# THE EXERCISE:
Exact reproduction of the data is required, with images excluded.

# DATASET EXTRACT:
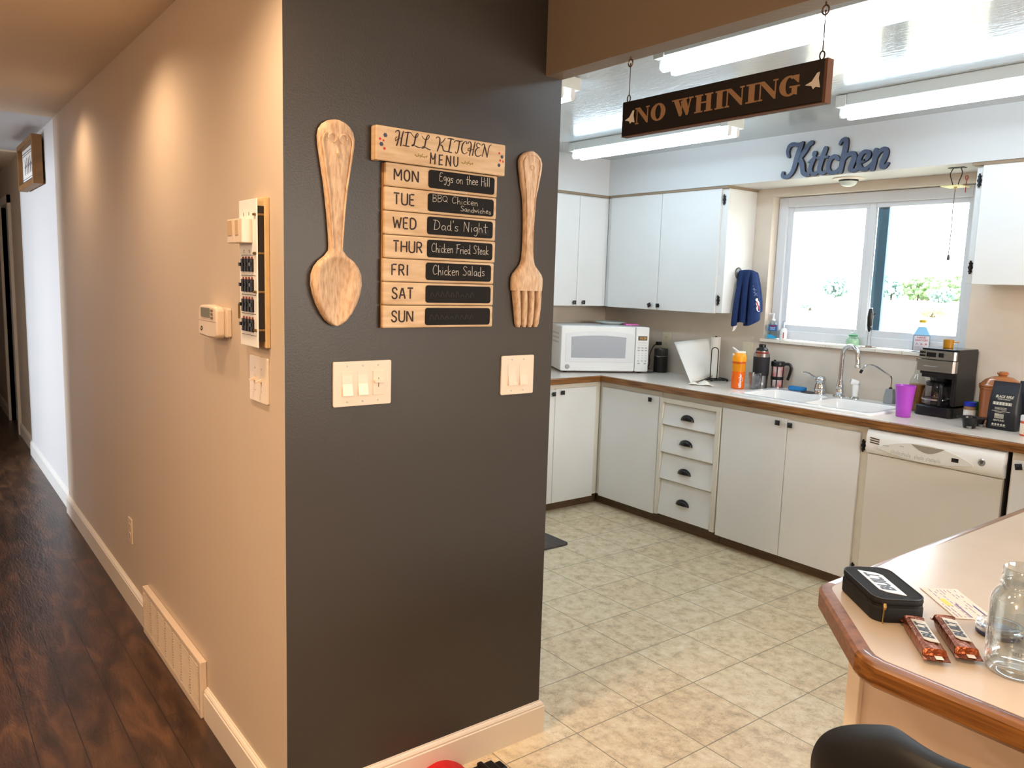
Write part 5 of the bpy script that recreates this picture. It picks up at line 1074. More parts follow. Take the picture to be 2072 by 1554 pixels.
# ================================================================ WINDOW SILL THINGS
SZ = 1.2125
def pump(parent, z, r, m):
    MB().lathe([(r,z),(r,z+0.010),(r*0.8,z+0.012),(r*0.45,z+0.014),(r*0.38,z+0.034),(r*0.5,z+0.036),(r*0.5,z+0.046),(0,z+0.047)],0,0,16).tube([(0,0,z+0.043),(-0.024,-0.006,z+0.043),(-0.029,-0.007,z+0.037)],0.004,8).build('pump', m, parent, smooth=True)
sn = thing('soap_bottle', 'clear pump bottle with a blue label at the left end of the sill', 'bottle', (-1.046, 3.628, SZ), 35)
MB().prism(rr(-0.034,0.034,-0.020,0.020,0.016,5), 0, 0.092, 'z').lathe([(0.030,0.092),(0.024,0.104),(0.013,0.112),(0.012,0.118)],0,0,20).build('body', glassy('faint_blue_gel', (240,246,248), 0.05, edge=2.5), sn)
lb = MB().box(-0.026,0.026,-0.0208,-0.0198,0.052,0.090).build('label', mat('label_blue', (30,104,176), 0.4), sn)
mb = MB(); mb.box(-0.020,0.020,-0.0213,-0.0207,0.079,0.087,1); text_mesh(mb,'hand',0.015,0,0.072,-0.0207,0); text_mesh(mb,'sanitizer',0.009,0,0.062,-0.0207,0); mb.build('label_print', [whiteplastic, mat('label_maroon', (130,30,60), 0.5)], lb)
MB().prism([(-0.030,0.004),(0.028,0.004),(0.028,0.012),(0.0,0.026),(-0.030,0.030)], -0.0208, -0.0198, 'y').build('lower_label', mat('label_cyan', (40,160,216), 0.4), sn)
pump(sn, 0.116, 0.014, whiteplastic)
lo = thing('lotion_bottle', 'small white spray bottle with a red stripe beside the clear pump bottle', 'bottle', (-0.966, 3.628, SZ), 35)
MB().lathe([(0.020,0),(0.023,0.004),(0.023,0.052),(0.019,0.066),(0.012,0.074)],0,0,22).build('body', whiteplastic, lo, smooth=True)
MB().lathe([(0.013,0.074),(0.013,0.098),(0.011,0.118),(0,0.119)],0,0,18).build('cap', glassy('cap_clear', (236,240,244), 0.05), lo, smooth=True)
MB().lathe([(0.007,0.074),(0.006,0.110),(0,0.111)],0,0,12).build('spray_head', whiteplastic, lo)
MB().box(-0.003,0.003,-0.0238,-0.022,0.010,0.048).build('stripe', mat('stripe_red', (190,40,50), 0.5), lo)
gs = thing('soap_bottle', 'round pale-green pump soap bottle behind the gooseneck faucet', 'bottle', (-0.503, 3.628, SZ), 35)
MB().lathe([(0.030,0),(0.036,0.004),(0.040,0.022),(0.036,0.042),(0.025,0.054),(0.022,0.060),(0.024,0.064),(0.012,0.068)],0,0,26).build('body', glassy('green_soap', (232,246,236), 0.05), gs, smooth=True)
MB().lathe([(0.0,0.003),(0.033,0.004),(0.037,0.022),(0.033,0.040),(0,0.042)],0,0,22).build('soap', mat('soap_green', (206,232,206), 0.3), gs, smooth=True)
MB().lathe([(0.0225,0.056),(0.026,0.059),(0.026,0.066),(0.02,0.068)],0,0,20).build('collar', mat('collar_green', (84,160,110), 0.4), gs)
pump(gs, 0.067, 0.014, glassy('pump_clear', (240,244,244), 0.05))
fr = thing('milk_frother', 'black handheld milk frother standing in its wire stand on the sill', 'frother', (-0.402, 3.62, SZ), 35)
MB().prism(rr(-0.042,0.042,-0.018,0.018,0.006,3), 0, 0.003, 'z').box(-0.018,0.018,-0.006,0.006,0.003,0.010).build('base_plate', steel, fr)
MB().tube([(-0.008,0,0.004),(-0.008,0,0.130)],0.0018,6).tube([(0.009,0,0.004),(0.009,0,0.180),(0.004,-0.014,0.182)],0.002,6).tube([(0.009,0,0.118),(0.0,-0.014,0.118)],0.002,6).build('stand_wires', chrome, fr)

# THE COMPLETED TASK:
Write part 5 of the bpy script that recreates this picture. It picks up at line 1074. More parts follow. Take the picture to be 2072 by 1554 pixels.
# ================================================================ WINDOW SILL THINGS
SZ = 1.2125
def pump(parent, z, r, m):
    MB().lathe([(r,z),(r,z+0.010),(r*0.8,z+0.012),(r*0.45,z+0.014),(r*0.38,z+0.034),(r*0.5,z+0.036),(r*0.5,z+0.046),(0,z+0.047)],0,0,16).tube([(0,0,z+0.043),(-0.024,-0.006,z+0.043),(-0.029,-0.007,z+0.037)],0.004,8).build('pump', m, parent, smooth=True)
sn = thing('soap_bottle', 'clear pump bottle with a blue label at the left end of the sill', 'bottle', (-1.046, 3.628, SZ), 35)
MB().prism(rr(-0.034,0.034,-0.020,0.020,0.016,5), 0, 0.092, 'z').lathe([(0.030,0.092),(0.024,0.104),(0.013,0.112),(0.012,0.118)],0,0,20).build('body', glassy('faint_blue_gel', (240,246,248), 0.05, edge=2.5), sn)
lb = MB().box(-0.026,0.026,-0.0208,-0.0198,0.052,0.090).build('label', mat('label_blue', (30,104,176), 0.4), sn)
mb = MB(); mb.box(-0.020,0.020,-0.0213,-0.0207,0.079,0.087,1); text_mesh(mb,'hand',0.015,0,0.072,-0.0207,0); text_mesh(mb,'sanitizer',0.009,0,0.062,-0.0207,0); mb.build('label_print', [whiteplastic, mat('label_maroon', (130,30,60), 0.5)], lb)
MB().prism([(-0.030,0.004),(0.028,0.004),(0.028,0.012),(0.0,0.026),(-0.030,0.030)], -0.0208, -0.0198, 'y').build('lower_label', mat('label_cyan', (40,160,216), 0.4), sn)
pump(sn, 0.116, 0.014, whiteplastic)
lo = thing('lotion_bottle', 'small white spray bottle with a red stripe beside the clear pump bottle', 'bottle', (-0.966, 3.628, SZ), 35)
MB().lathe([(0.020,0),(0.023,0.004),(0.023,0.052),(0.019,0.066),(0.012,0.074)],0,0,22).build('body', whiteplastic, lo, smooth=True)
MB().lathe([(0.013,0.074),(0.013,0.098),(0.011,0.118),(0,0.119)],0,0,18).build('cap', glassy('cap_clear', (236,240,244), 0.05), lo, smooth=True)
MB().lathe([(0.007,0.074),(0.006,0.110),(0,0.111)],0,0,12).build('spray_head', whiteplastic, lo)
MB().box(-0.003,0.003,-0.0238,-0.022,0.010,0.048).build('stripe', mat('stripe_red', (190,40,50), 0.5), lo)
gs = thing('soap_bottle', 'round pale-green pump soap bottle behind the gooseneck faucet', 'bottle', (-0.503, 3.628, SZ), 35)
MB().lathe([(0.030,0),(0.036,0.004),(0.040,0.022),(0.036,0.042),(0.025,0.054),(0.022,0.060),(0.024,0.064),(0.012,0.068)],0,0,26).build('body', glassy('green_soap', (232,246,236), 0.05), gs, smooth=True)
MB().lathe([(0.0,0.003),(0.033,0.004),(0.037,0.022),(0.033,0.040),(0,0.042)],0,0,22).build('soap', mat('soap_green', (206,232,206), 0.3), gs, smooth=True)
MB().lathe([(0.0225,0.056),(0.026,0.059),(0.026,0.066),(0.02,0.068)],0,0,20).build('collar', mat('collar_green', (84,160,110), 0.4), gs)
pump(gs, 0.067, 0.014, glassy('pump_clear', (240,244,244), 0.05))
fr = thing('milk_frother', 'black handheld milk frother standing in its wire stand on the sill', 'frother', (-0.402, 3.62, SZ), 35)
MB().prism(rr(-0.042,0.042,-0.018,0.018,0.006,3), 0, 0.003, 'z').box(-0.018,0.018,-0.006,0.006,0.003,0.010).build('base_plate', steel, fr)
MB().tube([(-0.008,0,0.004),(-0.008,0,0.130)],0.0018,6).tube([(0.009,0,0.004),(0.009,0,0.180),(0.004,-0.014,0.182)],0.002,6).tube([(0.009,0,0.118),(0.0,-0.014,0.118)],0.002,6).build('stand_wires', chrome, fr)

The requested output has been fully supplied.